STATED EXERCISE: Repeat the material exactly, leaving nothing out.

DATA EXTRACT:
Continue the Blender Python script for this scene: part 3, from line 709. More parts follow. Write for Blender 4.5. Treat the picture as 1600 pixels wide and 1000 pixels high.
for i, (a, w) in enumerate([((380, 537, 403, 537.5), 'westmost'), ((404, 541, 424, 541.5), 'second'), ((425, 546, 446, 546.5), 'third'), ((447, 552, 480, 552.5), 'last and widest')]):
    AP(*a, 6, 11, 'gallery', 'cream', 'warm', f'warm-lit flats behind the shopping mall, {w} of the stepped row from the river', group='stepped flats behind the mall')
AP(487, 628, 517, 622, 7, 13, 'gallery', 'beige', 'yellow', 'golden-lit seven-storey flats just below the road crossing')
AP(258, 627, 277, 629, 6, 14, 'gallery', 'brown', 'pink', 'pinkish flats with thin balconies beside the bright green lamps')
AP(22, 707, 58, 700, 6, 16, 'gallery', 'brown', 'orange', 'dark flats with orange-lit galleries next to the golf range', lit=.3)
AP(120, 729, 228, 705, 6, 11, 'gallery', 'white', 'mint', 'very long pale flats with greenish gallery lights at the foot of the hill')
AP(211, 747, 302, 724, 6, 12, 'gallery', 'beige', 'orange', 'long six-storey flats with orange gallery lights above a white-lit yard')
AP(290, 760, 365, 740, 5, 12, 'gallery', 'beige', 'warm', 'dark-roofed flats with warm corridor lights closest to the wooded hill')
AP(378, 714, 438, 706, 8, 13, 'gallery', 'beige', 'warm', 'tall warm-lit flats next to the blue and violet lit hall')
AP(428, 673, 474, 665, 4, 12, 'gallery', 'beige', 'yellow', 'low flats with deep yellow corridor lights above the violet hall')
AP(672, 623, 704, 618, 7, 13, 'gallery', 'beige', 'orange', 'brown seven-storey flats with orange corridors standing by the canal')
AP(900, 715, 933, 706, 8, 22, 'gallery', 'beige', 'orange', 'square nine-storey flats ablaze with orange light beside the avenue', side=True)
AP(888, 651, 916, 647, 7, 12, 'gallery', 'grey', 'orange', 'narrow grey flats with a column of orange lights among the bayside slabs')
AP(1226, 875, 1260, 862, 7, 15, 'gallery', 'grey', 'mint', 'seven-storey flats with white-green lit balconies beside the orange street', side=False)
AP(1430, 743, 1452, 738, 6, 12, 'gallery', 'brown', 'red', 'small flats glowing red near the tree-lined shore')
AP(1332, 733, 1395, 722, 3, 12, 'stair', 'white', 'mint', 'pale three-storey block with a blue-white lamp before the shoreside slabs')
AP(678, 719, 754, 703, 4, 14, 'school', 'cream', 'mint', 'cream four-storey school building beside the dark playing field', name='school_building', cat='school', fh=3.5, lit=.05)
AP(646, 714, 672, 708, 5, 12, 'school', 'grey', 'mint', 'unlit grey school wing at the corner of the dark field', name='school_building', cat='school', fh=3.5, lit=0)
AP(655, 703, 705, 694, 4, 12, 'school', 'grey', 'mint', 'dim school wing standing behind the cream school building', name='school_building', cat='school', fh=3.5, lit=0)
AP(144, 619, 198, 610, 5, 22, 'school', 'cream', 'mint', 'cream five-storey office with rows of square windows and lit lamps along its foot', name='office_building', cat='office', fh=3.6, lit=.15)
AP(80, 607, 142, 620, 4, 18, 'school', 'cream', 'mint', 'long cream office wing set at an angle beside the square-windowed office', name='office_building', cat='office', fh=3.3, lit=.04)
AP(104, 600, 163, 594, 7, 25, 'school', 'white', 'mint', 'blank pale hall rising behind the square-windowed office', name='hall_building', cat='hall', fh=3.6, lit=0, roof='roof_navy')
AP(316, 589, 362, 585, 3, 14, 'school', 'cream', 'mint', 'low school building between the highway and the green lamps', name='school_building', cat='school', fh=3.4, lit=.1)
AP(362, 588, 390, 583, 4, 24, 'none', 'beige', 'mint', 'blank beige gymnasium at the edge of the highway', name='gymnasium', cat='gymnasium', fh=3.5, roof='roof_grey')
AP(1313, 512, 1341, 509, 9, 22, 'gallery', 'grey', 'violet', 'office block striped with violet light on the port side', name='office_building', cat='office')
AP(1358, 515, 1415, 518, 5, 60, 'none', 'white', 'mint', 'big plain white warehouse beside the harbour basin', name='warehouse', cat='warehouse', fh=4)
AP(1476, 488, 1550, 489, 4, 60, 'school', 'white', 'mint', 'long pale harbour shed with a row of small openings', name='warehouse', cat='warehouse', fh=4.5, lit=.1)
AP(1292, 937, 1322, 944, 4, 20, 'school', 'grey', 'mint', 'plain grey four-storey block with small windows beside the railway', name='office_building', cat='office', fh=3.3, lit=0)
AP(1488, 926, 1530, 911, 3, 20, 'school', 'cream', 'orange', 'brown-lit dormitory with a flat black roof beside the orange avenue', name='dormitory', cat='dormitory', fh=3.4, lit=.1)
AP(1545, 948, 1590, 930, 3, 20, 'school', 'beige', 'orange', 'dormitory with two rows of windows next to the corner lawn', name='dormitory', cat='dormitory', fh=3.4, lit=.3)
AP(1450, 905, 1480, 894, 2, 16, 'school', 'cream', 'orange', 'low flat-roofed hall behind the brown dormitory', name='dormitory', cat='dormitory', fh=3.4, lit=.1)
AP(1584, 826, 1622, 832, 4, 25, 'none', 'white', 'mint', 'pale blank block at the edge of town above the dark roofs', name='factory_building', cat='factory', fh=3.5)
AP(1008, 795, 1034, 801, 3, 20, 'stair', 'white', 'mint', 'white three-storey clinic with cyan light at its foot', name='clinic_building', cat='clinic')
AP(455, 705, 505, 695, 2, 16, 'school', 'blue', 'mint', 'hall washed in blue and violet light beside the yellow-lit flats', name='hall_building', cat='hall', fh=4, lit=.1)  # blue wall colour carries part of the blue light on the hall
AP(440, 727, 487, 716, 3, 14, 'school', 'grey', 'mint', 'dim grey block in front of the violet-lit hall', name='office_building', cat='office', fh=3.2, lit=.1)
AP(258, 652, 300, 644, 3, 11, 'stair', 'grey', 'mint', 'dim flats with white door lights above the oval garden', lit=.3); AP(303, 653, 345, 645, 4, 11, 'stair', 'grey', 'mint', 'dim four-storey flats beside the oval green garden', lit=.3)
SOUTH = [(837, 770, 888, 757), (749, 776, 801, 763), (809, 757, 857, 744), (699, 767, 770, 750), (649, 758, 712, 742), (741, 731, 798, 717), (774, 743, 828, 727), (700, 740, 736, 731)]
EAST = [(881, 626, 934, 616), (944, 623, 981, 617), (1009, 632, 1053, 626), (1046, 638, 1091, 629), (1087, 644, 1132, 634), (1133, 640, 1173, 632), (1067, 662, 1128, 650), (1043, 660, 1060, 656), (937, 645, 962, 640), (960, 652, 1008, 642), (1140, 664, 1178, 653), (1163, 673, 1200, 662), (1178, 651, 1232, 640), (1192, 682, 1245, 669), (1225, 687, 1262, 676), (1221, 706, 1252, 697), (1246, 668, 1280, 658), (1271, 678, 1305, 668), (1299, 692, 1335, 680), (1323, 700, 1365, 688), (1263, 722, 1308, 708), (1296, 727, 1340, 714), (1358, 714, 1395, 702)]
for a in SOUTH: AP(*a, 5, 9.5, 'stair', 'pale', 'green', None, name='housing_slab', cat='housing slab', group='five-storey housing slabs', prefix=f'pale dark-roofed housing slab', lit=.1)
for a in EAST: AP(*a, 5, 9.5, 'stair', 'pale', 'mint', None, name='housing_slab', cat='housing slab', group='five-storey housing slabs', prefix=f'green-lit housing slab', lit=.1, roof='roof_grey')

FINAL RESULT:
Continue the Blender Python script for this scene: part 3, from line 709. More parts follow. Write for Blender 4.5. Treat the picture as 1600 pixels wide and 1000 pixels high.
for i, (a, w) in enumerate([((380, 537, 403, 537.5), 'westmost'), ((404, 541, 424, 541.5), 'second'), ((425, 546, 446, 546.5), 'third'), ((447, 552, 480, 552.5), 'last and widest')]):
    AP(*a, 6, 11, 'gallery', 'cream', 'warm', f'warm-lit flats behind the shopping mall, {w} of the stepped row from the river', group='stepped flats behind the mall')
AP(487, 628, 517, 622, 7, 13, 'gallery', 'beige', 'yellow', 'golden-lit seven-storey flats just below the road crossing')
AP(258, 627, 277, 629, 6, 14, 'gallery', 'brown', 'pink', 'pinkish flats with thin balconies beside the bright green lamps')
AP(22, 707, 58, 700, 6, 16, 'gallery', 'brown', 'orange', 'dark flats with orange-lit galleries next to the golf range', lit=.3)
AP(120, 729, 228, 705, 6, 11, 'gallery', 'white', 'mint', 'very long pale flats with greenish gallery lights at the foot of the hill')
AP(211, 747, 302, 724, 6, 12, 'gallery', 'beige', 'orange', 'long six-storey flats with orange gallery lights above a white-lit yard')
AP(290, 760, 365, 740, 5, 12, 'gallery', 'beige', 'warm', 'dark-roofed flats with warm corridor lights closest to the wooded hill')
AP(378, 714, 438, 706, 8, 13, 'gallery', 'beige', 'warm', 'tall warm-lit flats next to the blue and violet lit hall')
AP(428, 673, 474, 665, 4, 12, 'gallery', 'beige', 'yellow', 'low flats with deep yellow corridor lights above the violet hall')
AP(672, 623, 704, 618, 7, 13, 'gallery', 'beige', 'orange', 'brown seven-storey flats with orange corridors standing by the canal')
AP(900, 715, 933, 706, 8, 22, 'gallery', 'beige', 'orange', 'square nine-storey flats ablaze with orange light beside the avenue', side=True)
AP(888, 651, 916, 647, 7, 12, 'gallery', 'grey', 'orange', 'narrow grey flats with a column of orange lights among the bayside slabs')
AP(1226, 875, 1260, 862, 7, 15, 'gallery', 'grey', 'mint', 'seven-storey flats with white-green lit balconies beside the orange street', side=False)
AP(1430, 743, 1452, 738, 6, 12, 'gallery', 'brown', 'red', 'small flats glowing red near the tree-lined shore')
AP(1332, 733, 1395, 722, 3, 12, 'stair', 'white', 'mint', 'pale three-storey block with a blue-white lamp before the shoreside slabs')
AP(678, 719, 754, 703, 4, 14, 'school', 'cream', 'mint', 'cream four-storey school building beside the dark playing field', name='school_building', cat='school', fh=3.5, lit=.05)
AP(646, 714, 672, 708, 5, 12, 'school', 'grey', 'mint', 'unlit grey school wing at the corner of the dark field', name='school_building', cat='school', fh=3.5, lit=0)
AP(655, 703, 705, 694, 4, 12, 'school', 'grey', 'mint', 'dim school wing standing behind the cream school building', name='school_building', cat='school', fh=3.5, lit=0)
AP(144, 619, 198, 610, 5, 22, 'school', 'cream', 'mint', 'cream five-storey office with rows of square windows and lit lamps along its foot', name='office_building', cat='office', fh=3.6, lit=.15)
AP(80, 607, 142, 620, 4, 18, 'school', 'cream', 'mint', 'long cream office wing set at an angle beside the square-windowed office', name='office_building', cat='office', fh=3.3, lit=.04)
AP(104, 600, 163, 594, 7, 25, 'school', 'white', 'mint', 'blank pale hall rising behind the square-windowed office', name='hall_building', cat='hall', fh=3.6, lit=0, roof='roof_navy')
AP(316, 589, 362, 585, 3, 14, 'school', 'cream', 'mint', 'low school building between the highway and the green lamps', name='school_building', cat='school', fh=3.4, lit=.1)
AP(362, 588, 390, 583, 4, 24, 'none', 'beige', 'mint', 'blank beige gymnasium at the edge of the highway', name='gymnasium', cat='gymnasium', fh=3.5, roof='roof_grey')
AP(1313, 512, 1341, 509, 9, 22, 'gallery', 'grey', 'violet', 'office block striped with violet light on the port side', name='office_building', cat='office')
AP(1358, 515, 1415, 518, 5, 60, 'none', 'white', 'mint', 'big plain white warehouse beside the harbour basin', name='warehouse', cat='warehouse', fh=4)
AP(1476, 488, 1550, 489, 4, 60, 'school', 'white', 'mint', 'long pale harbour shed with a row of small openings', name='warehouse', cat='warehouse', fh=4.5, lit=.1)
AP(1292, 937, 1322, 944, 4, 20, 'school', 'grey', 'mint', 'plain grey four-storey block with small windows beside the railway', name='office_building', cat='office', fh=3.3, lit=0)
AP(1488, 926, 1530, 911, 3, 20, 'school', 'cream', 'orange', 'brown-lit dormitory with a flat black roof beside the orange avenue', name='dormitory', cat='dormitory', fh=3.4, lit=.1)
AP(1545, 948, 1590, 930, 3, 20, 'school', 'beige', 'orange', 'dormitory with two rows of windows next to the corner lawn', name='dormitory', cat='dormitory', fh=3.4, lit=.3)
AP(1450, 905, 1480, 894, 2, 16, 'school', 'cream', 'orange', 'low flat-roofed hall behind the brown dormitory', name='dormitory', cat='dormitory', fh=3.4, lit=.1)
AP(1584, 826, 1622, 832, 4, 25, 'none', 'white', 'mint', 'pale blank block at the edge of town above the dark roofs', name='factory_building', cat='factory', fh=3.5)
AP(1008, 795, 1034, 801, 3, 20, 'stair', 'white', 'mint', 'white three-storey clinic with cyan light at its foot', name='clinic_building', cat='clinic')
AP(455, 705, 505, 695, 2, 16, 'school', 'blue', 'mint', 'hall washed in blue and violet light beside the yellow-lit flats', name='hall_building', cat='hall', fh=4, lit=.1)  # blue wall colour carries part of the blue light on the hall
AP(440, 727, 487, 716, 3, 14, 'school', 'grey', 'mint', 'dim grey block in front of the violet-lit hall', name='office_building', cat='office', fh=3.2, lit=.1)
AP(258, 652, 300, 644, 3, 11, 'stair', 'grey', 'mint', 'dim flats with white door lights above the oval garden', lit=.3); AP(303, 653, 345, 645, 4, 11, 'stair', 'grey', 'mint', 'dim four-storey flats beside the oval green garden', lit=.3)
SOUTH = [(837, 770, 888, 757), (749, 776, 801, 763), (809, 757, 857, 744), (699, 767, 770, 750), (649, 758, 712, 742), (741, 731, 798, 717), (774, 743, 828, 727), (700, 740, 736, 731)]
EAST = [(881, 626, 934, 616), (944, 623, 981, 617), (1009, 632, 1053, 626), (1046, 638, 1091, 629), (1087, 644, 1132, 634), (1133, 640, 1173, 632), (1067, 662, 1128, 650), (1043, 660, 1060, 656), (937, 645, 962, 640), (960, 652, 1008, 642), (1140, 664, 1178, 653), (1163, 673, 1200, 662), (1178, 651, 1232, 640), (1192, 682, 1245, 669), (1225, 687, 1262, 676), (1221, 706, 1252, 697), (1246, 668, 1280, 658), (1271, 678, 1305, 668), (1299, 692, 1335, 680), (1323, 700, 1365, 688), (1263, 722, 1308, 708), (1296, 727, 1340, 714), (1358, 714, 1395, 702)]
for a in SOUTH: AP(*a, 5, 9.5, 'stair', 'pale', 'green', None, name='housing_slab', cat='housing slab', group='five-storey housing slabs', prefix=f'pale dark-roofed housing slab', lit=.1)
for a in EAST: AP(*a, 5, 9.5, 'stair', 'pale', 'mint', None, name='housing_slab', cat='housing slab', group='five-storey housing slabs', prefix=f'green-lit housing slab', lit=.1, roof='roof_grey')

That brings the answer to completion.